There are many things of great and transcending interest which we are obliged to keep secret from our younger children, partly because they would fail to understand, but still more because they would misunderstand, and this to their own hurt and disadvantage; not to speak of possible injury to others through them.

Spiritual Evolution is the true Doctrine, but it is not food for babes in spiritual life.

To have an unlimited series of advancing lives and advancing experiences unfolded before their eyes would not only dismay and bewilder, but would also paralyse their energy for good, and terribly augment their capacity for evil—for the not good.

Until they are sufficiently versed in spiritual experience to realise the difference between purity and impurity, good and evil, God and the world, fame and peace, pleasure and happiness, the peace which passes understanding and the false glamour of sensual passion and sensuous self-indulgence, so long it is dangerous for them to know, with absolute certainty, the real facts of the case.

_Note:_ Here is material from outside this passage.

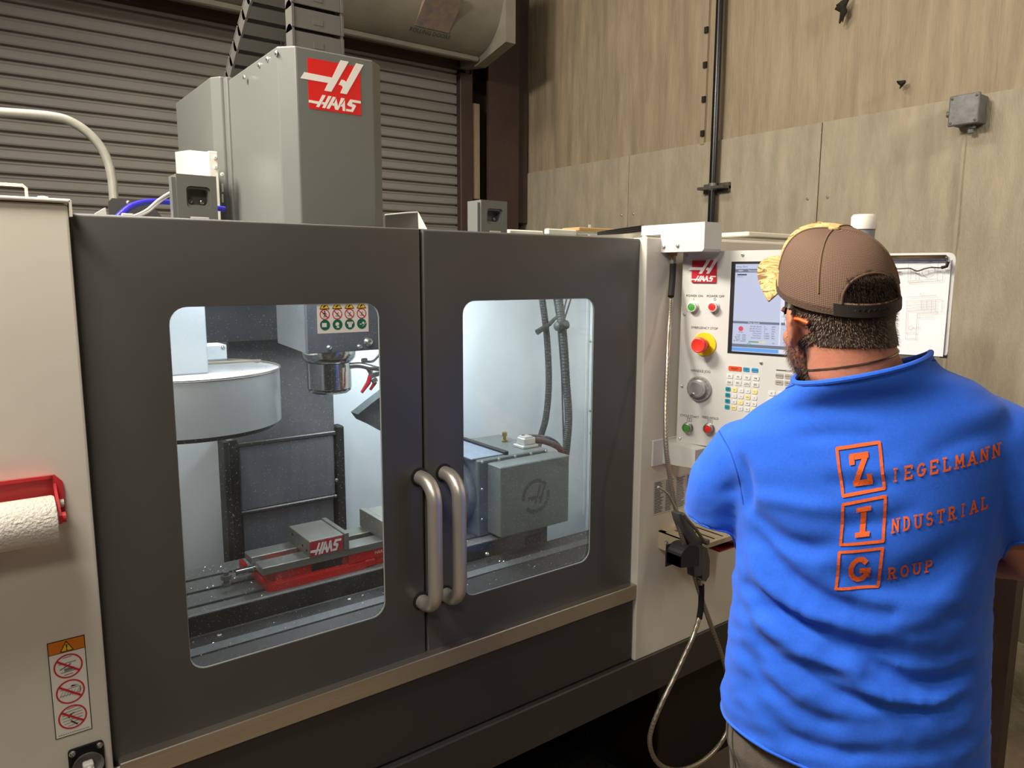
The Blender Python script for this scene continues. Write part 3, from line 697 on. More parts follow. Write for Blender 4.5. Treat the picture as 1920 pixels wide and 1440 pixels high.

Even the terrible and abhorrent pictures of an Eternal Hell, of endless flames and of undying worms, have had their uses.

In this form alone could the thoroughly immature mind be made to realise the discomfort and misery that would inevitably attend wrong-doing. It was a truth, although not a literal truth. Many literal truths convey a false impression to the immature mind, whilst a symbolic truth may convey as true an impression as such a mind is capable of receiving.

The old ideas of Heaven and Hell are already doomed; but other ideas, equally untrue from the literal point of view, still hold their own, and will be more slowly eradicated. It is well this should be so. The world at large is not prepared yet to take this further step.

Frequent examinations have been found useful and inevitable in school training, both as a test of progress and still more as an encouragement.

If you tell a school of boys and girls in January that a grand examination will be held the following December, do you suppose they will work as well and as diligently as if they knew there will be short examinations at Easter and more important ones at midsummer?

Again, if you tell boys of ten years old, who are learning a little history, geography, and arithmetic, just in the Rule of Three and simple fractions, with perhaps a little Latin; of the Algebra and Euclid and Conic sections and higher Mathematics, and Latin and Greek verse and Hebrew and Philosophy, which they must some day confront, you will puzzle and paralyse their brains, and leave only a sense of misery and revolt and helplessness, which will quickly show forth in reckless despair, even concerning the tasks which are well within their present capacity.